December 25, 2014: Pear Cake

A pair of pear cakes.
A pair of pear cakes. | Photo by Courtney Cheng

On top of our holiday tradition of puzzle-building, this year my family also helped me make two loaves of pear cake. My mom chopped walnuts, my brother carried out the highly specific stirring instructions, and my dad grated the pears. For someone who prefers being a one man show while doing her thing the kitchen, it was genuinely tremendous fun to have three extra sets of hands around.

Not only was the entire process a lot easier because I didn’t have to watch over every single step, but it was nice to be working with my entire family on a single project again. It’s such a rare occasion to have all four of my family’s heads gathered around the same work space (particularly around one that doesn’t hold a puzzle-in-process) because my brother and I are often away from home. This little baking episode reminded me of Christmases past, when my brother and I woke up at 4AM to check for presents from Santa and spent the remainder of the day playing with our new toys in the living room, close to where our parents were relaxing or watching us have fun.

Although my pear cakes ended up a bit questionable with their dry texture (apologies in advance to the recipients of the second cake), I’m slowly teaching myself to let it go. As I constantly and shamelessly admit – I am still an amateur baker. The purpose of my baking – macaroons, muffin-bread, and cake – is not to make 5-star food, despite my best attempts.

I find joy in making food for other people to enjoy, and sharing that food experience with those around me. Though my first year of holiday baking didn’t turn out as delicious as I’d hoped, I still truly enjoyed baking all these goods for the spirit of it – to enjoy the holidays, take a break from work, and spend time with family and loved ones.


Wishing all of my readers a wonderful, (ful)filling holiday season. Stay warm, eat good food, and be merry.

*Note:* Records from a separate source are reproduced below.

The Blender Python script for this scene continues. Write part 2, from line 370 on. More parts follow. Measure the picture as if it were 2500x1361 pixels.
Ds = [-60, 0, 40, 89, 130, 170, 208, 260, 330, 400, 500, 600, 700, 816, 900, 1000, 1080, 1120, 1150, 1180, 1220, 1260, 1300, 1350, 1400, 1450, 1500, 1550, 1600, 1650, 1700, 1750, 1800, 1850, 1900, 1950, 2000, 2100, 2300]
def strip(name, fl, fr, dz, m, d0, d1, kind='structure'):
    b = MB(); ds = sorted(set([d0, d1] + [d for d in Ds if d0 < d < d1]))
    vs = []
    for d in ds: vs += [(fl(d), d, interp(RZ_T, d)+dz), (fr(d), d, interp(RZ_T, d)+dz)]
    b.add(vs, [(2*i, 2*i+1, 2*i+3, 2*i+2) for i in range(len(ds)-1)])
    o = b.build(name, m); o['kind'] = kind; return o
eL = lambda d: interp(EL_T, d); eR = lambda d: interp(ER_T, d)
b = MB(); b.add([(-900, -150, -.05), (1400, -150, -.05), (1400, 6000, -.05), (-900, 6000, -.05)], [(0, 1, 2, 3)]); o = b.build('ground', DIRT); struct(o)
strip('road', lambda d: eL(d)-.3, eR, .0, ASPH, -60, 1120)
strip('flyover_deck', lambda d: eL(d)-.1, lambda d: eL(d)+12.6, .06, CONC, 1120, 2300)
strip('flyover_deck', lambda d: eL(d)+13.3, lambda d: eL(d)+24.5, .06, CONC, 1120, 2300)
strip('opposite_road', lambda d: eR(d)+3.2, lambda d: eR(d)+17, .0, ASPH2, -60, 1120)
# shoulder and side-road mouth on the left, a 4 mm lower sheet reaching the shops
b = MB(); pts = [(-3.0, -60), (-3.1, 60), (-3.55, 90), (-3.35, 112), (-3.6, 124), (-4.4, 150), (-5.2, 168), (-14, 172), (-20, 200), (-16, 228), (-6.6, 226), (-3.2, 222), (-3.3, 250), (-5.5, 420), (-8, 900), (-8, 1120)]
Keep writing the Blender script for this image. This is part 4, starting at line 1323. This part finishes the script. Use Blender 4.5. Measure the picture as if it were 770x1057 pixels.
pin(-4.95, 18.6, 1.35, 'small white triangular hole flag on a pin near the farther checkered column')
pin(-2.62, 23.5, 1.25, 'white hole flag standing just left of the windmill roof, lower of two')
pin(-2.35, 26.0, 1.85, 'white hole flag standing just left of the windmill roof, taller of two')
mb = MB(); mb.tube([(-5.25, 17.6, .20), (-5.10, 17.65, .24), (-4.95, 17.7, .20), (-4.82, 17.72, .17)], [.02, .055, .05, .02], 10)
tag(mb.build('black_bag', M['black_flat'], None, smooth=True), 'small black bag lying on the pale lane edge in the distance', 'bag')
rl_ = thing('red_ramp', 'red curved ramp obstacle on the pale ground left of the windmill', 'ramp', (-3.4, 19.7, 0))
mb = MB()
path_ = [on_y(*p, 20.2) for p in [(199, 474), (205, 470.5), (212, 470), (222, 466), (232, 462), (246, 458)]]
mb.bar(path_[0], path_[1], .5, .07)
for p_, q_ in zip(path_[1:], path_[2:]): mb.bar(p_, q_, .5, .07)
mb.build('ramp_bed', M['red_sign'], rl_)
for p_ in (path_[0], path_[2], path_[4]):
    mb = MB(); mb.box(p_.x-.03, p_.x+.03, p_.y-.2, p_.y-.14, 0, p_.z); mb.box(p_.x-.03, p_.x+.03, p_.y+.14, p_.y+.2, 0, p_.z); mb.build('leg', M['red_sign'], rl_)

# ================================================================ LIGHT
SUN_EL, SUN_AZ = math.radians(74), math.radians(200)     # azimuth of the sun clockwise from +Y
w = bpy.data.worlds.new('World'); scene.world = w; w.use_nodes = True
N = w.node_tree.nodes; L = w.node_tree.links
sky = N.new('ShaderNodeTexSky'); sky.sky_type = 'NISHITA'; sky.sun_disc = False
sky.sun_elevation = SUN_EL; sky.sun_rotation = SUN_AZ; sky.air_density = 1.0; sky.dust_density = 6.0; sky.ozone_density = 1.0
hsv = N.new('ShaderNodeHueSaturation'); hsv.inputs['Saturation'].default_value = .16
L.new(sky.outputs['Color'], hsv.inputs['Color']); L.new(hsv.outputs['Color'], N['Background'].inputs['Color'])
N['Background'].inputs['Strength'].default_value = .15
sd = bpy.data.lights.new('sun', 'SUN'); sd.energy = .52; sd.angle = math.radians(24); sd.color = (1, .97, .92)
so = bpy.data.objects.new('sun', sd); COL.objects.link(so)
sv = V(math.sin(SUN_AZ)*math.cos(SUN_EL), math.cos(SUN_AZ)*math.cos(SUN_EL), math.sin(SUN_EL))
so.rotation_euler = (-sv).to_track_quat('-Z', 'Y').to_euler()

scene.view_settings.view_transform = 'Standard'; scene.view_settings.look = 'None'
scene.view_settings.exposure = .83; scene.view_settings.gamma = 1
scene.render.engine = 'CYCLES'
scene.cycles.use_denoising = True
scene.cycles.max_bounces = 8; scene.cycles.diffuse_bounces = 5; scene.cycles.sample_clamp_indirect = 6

3 thoughts on “Holiday cheer and all that

  1. I loved this post. Kitchen misadventures are often more instructive than the successes, don’t you think? Very happy everything worked out in the end. And I’ve made the waxed paper mistake, too, with pralines. What a mess! 🙂

    1. Thanks for the comment, Amy – and thanks again for the recipe! I would definitely have to agree with you on the misadventures. Hope you’re having a wonderful holiday season.